→ The records
+--

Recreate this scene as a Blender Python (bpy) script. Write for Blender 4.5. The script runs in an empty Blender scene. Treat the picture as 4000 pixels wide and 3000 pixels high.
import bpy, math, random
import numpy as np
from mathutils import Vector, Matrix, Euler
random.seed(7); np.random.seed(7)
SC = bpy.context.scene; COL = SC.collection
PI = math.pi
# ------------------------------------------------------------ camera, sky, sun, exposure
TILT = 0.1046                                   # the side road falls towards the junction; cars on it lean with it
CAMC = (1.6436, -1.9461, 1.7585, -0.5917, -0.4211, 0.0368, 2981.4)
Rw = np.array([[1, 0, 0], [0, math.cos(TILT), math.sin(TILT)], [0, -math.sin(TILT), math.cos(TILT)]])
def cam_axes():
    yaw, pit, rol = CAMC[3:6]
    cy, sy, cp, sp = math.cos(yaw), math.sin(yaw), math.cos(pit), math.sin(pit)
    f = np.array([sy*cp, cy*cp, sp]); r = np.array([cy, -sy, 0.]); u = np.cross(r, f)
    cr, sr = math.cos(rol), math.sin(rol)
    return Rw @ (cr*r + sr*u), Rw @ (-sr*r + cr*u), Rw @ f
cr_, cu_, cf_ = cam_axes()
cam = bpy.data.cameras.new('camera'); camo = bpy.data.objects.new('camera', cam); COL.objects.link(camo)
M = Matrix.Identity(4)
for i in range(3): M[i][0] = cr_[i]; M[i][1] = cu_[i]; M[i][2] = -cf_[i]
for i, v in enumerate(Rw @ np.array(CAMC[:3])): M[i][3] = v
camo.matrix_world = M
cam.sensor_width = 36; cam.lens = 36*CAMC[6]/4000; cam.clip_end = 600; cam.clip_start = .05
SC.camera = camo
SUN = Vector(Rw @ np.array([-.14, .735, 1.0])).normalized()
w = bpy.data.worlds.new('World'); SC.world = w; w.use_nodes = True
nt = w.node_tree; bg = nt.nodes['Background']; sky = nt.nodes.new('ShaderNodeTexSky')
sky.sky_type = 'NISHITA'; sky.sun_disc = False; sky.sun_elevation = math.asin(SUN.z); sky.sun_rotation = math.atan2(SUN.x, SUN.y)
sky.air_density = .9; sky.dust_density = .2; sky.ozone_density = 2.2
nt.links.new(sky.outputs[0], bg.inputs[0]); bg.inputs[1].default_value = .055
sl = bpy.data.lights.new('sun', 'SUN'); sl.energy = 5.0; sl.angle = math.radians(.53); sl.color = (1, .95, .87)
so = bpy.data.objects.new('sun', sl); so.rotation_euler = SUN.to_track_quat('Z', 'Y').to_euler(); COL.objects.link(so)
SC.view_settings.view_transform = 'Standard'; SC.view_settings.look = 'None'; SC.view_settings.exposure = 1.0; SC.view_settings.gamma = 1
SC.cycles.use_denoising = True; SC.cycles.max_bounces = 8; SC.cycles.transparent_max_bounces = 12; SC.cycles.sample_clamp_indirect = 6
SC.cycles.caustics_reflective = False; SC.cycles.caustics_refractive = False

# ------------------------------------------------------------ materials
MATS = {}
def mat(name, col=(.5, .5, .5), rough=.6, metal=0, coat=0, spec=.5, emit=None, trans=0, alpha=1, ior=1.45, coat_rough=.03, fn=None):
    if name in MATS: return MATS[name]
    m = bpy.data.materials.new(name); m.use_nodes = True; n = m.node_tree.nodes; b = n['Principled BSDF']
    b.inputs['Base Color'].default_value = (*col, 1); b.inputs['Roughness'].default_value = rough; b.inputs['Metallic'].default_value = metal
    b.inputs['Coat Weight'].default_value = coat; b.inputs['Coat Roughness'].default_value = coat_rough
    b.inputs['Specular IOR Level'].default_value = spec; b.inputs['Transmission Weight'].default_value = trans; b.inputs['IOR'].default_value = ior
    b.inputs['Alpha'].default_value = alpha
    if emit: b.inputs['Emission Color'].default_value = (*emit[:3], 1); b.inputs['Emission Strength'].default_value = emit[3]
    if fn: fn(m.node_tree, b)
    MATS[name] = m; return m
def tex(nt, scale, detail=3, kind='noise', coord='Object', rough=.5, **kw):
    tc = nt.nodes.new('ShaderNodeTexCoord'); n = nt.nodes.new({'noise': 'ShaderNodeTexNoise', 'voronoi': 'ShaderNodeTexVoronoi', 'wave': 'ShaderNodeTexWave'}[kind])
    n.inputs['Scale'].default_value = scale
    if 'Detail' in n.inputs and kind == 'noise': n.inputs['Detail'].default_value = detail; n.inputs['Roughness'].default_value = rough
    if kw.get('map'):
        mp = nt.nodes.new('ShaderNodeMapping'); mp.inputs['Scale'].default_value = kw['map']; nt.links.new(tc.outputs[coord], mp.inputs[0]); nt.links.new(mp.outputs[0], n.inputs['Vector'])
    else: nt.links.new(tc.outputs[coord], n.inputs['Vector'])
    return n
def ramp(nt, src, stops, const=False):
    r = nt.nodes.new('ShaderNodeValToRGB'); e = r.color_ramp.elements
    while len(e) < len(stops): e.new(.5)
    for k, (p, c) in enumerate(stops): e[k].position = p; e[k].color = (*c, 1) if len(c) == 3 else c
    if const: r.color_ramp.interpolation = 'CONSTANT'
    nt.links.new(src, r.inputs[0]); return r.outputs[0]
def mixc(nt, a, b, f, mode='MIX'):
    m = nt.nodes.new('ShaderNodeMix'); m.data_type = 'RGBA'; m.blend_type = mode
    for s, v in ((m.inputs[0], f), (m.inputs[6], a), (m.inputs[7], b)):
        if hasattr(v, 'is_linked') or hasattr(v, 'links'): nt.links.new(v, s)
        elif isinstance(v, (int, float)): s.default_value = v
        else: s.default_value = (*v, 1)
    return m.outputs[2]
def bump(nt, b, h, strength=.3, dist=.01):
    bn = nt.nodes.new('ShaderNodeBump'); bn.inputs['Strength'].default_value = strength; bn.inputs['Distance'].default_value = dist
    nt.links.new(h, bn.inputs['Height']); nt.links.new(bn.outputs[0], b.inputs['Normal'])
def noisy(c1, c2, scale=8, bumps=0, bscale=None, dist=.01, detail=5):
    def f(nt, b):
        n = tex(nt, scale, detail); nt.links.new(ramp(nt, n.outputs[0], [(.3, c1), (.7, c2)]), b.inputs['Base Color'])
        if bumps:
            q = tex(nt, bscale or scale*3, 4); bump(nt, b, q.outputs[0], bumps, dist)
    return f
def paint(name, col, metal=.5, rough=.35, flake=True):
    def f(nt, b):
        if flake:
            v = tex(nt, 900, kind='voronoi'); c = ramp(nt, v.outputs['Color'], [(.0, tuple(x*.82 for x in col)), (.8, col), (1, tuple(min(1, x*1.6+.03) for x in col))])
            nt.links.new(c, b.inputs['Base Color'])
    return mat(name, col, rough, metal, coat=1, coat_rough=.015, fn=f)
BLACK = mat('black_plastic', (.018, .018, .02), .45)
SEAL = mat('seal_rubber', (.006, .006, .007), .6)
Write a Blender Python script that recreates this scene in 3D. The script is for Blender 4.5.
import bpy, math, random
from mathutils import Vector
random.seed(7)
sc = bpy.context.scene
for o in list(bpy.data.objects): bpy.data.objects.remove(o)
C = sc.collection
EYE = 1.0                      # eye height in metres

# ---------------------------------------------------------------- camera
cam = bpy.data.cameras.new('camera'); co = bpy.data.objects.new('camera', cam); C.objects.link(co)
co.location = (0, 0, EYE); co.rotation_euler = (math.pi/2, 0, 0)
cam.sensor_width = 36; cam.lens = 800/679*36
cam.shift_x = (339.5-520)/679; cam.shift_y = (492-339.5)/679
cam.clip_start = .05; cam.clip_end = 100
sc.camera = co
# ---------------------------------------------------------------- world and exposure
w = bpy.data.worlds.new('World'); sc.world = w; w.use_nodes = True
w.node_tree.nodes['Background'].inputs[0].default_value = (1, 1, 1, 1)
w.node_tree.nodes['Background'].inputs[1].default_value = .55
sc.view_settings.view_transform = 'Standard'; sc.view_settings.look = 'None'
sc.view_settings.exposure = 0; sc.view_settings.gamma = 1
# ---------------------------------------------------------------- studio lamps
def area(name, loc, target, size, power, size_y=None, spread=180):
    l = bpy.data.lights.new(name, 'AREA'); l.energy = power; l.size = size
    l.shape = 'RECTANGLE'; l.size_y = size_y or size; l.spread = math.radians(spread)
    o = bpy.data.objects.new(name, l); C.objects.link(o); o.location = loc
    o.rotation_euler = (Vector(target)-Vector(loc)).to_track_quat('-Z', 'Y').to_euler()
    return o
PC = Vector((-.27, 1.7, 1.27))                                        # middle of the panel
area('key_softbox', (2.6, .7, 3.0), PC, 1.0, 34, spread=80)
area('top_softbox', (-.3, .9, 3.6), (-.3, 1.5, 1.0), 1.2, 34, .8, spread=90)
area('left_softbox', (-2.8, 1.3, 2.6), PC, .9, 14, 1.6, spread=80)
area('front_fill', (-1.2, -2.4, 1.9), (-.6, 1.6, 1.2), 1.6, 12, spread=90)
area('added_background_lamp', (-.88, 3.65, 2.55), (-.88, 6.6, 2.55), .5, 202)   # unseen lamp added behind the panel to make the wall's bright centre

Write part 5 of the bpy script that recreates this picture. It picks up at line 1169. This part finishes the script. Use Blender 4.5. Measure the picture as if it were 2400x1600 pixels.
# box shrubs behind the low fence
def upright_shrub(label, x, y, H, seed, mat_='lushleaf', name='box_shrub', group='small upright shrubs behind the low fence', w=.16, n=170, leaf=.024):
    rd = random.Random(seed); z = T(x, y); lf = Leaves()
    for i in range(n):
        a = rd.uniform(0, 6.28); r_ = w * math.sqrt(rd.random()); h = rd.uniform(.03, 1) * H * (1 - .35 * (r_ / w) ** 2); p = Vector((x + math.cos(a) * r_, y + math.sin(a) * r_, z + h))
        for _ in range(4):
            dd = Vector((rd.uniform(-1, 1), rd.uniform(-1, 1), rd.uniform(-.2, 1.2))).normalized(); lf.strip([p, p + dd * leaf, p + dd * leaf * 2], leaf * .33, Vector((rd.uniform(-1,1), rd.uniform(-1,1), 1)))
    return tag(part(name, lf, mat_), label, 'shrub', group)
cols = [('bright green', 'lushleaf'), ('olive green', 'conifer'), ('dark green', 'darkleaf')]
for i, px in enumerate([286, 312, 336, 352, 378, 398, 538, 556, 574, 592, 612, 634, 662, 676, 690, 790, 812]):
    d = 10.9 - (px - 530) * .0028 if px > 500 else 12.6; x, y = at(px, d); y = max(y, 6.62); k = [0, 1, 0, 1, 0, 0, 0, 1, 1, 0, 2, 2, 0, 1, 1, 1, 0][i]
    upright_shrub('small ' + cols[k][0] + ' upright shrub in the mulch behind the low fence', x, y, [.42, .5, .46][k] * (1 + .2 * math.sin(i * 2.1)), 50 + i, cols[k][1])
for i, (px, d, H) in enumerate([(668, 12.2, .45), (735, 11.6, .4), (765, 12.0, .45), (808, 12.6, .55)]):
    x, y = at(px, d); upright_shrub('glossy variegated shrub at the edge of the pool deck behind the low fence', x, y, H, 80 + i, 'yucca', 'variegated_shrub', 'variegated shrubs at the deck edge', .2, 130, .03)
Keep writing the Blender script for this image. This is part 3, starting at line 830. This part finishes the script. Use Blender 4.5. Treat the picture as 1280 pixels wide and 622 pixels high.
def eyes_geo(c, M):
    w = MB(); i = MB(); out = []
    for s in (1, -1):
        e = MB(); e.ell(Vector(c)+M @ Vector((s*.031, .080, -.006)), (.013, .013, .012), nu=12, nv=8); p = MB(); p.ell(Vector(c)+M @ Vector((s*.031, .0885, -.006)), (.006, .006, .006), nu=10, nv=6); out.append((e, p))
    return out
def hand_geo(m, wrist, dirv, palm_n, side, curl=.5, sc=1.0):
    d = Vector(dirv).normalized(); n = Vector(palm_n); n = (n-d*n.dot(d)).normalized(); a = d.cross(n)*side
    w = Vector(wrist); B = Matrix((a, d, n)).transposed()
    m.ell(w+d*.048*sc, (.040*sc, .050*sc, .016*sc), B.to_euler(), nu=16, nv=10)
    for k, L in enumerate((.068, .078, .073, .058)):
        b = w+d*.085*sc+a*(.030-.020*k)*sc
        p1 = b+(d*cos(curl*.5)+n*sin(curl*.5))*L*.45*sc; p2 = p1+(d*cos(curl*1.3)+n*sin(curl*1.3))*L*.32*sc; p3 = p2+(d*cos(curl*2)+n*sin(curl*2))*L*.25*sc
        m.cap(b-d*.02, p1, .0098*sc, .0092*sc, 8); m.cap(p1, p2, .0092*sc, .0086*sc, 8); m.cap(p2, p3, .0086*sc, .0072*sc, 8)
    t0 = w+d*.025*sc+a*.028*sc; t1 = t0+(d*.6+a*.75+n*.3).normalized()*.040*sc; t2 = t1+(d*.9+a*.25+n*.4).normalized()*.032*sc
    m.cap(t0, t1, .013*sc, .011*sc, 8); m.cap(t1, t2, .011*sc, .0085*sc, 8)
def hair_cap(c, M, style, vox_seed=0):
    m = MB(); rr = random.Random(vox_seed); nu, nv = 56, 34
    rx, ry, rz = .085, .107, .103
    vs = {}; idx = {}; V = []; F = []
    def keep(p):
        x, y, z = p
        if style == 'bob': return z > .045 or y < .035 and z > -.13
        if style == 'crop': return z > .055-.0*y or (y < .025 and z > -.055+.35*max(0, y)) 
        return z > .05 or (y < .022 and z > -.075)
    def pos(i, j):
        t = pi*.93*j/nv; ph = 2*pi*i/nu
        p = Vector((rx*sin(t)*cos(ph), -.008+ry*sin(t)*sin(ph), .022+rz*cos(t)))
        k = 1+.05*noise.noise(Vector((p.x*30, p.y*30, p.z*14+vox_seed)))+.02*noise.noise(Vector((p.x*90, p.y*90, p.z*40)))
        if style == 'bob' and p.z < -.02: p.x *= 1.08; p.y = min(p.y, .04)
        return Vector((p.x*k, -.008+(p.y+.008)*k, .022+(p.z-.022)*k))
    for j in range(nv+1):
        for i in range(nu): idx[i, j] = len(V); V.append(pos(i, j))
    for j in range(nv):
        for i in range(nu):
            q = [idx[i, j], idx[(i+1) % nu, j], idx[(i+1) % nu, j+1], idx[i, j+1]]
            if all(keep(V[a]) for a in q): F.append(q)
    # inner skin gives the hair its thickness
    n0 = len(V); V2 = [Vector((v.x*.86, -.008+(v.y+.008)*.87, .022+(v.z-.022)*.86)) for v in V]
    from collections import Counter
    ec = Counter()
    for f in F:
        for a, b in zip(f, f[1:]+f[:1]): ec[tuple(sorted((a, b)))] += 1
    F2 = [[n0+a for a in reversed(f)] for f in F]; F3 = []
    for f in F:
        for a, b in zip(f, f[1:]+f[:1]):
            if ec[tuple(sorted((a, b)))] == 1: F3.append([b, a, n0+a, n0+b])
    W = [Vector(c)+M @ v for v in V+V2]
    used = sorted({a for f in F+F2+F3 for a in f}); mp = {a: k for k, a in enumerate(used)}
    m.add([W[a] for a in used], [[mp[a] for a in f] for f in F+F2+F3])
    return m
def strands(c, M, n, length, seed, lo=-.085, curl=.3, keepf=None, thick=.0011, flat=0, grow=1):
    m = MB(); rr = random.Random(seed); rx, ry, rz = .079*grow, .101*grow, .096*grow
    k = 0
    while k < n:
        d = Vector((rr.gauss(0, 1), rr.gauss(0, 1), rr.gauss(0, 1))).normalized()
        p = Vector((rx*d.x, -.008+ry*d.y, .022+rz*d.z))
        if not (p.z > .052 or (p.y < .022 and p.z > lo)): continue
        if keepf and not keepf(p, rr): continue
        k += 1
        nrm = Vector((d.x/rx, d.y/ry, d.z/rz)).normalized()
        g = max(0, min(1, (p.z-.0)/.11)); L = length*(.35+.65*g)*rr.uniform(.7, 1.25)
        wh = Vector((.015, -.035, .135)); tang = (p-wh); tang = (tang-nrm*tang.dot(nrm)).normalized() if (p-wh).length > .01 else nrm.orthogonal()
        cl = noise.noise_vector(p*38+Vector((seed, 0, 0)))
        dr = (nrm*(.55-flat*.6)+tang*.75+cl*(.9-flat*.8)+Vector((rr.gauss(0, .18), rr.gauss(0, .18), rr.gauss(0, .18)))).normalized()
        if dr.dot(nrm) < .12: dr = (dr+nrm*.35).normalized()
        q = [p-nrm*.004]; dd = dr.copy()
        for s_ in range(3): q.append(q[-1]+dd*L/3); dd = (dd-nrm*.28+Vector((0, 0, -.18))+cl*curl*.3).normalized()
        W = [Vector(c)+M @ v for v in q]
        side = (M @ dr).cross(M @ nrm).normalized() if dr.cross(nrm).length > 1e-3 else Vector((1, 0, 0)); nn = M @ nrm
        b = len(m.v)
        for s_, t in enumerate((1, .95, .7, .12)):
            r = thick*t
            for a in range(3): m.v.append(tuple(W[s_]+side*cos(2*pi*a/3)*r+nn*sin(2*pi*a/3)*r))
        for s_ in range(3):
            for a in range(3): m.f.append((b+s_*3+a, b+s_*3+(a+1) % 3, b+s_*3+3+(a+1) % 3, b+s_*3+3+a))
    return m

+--

→ Directive
Only lines with the word "wide" are wanted, so copy each one from the records.

→ Exercise result
Recreate this scene as a Blender Python (bpy) script. Write for Blender 4.5. The script runs in an empty Blender scene. Treat the picture as 4000 pixels wide and 3000 pixels high.
Keep writing the Blender script for this image. This is part 3, starting at line 830. This part finishes the script. Use Blender 4.5. Treat the picture as 1280 pixels wide and 622 pixels high.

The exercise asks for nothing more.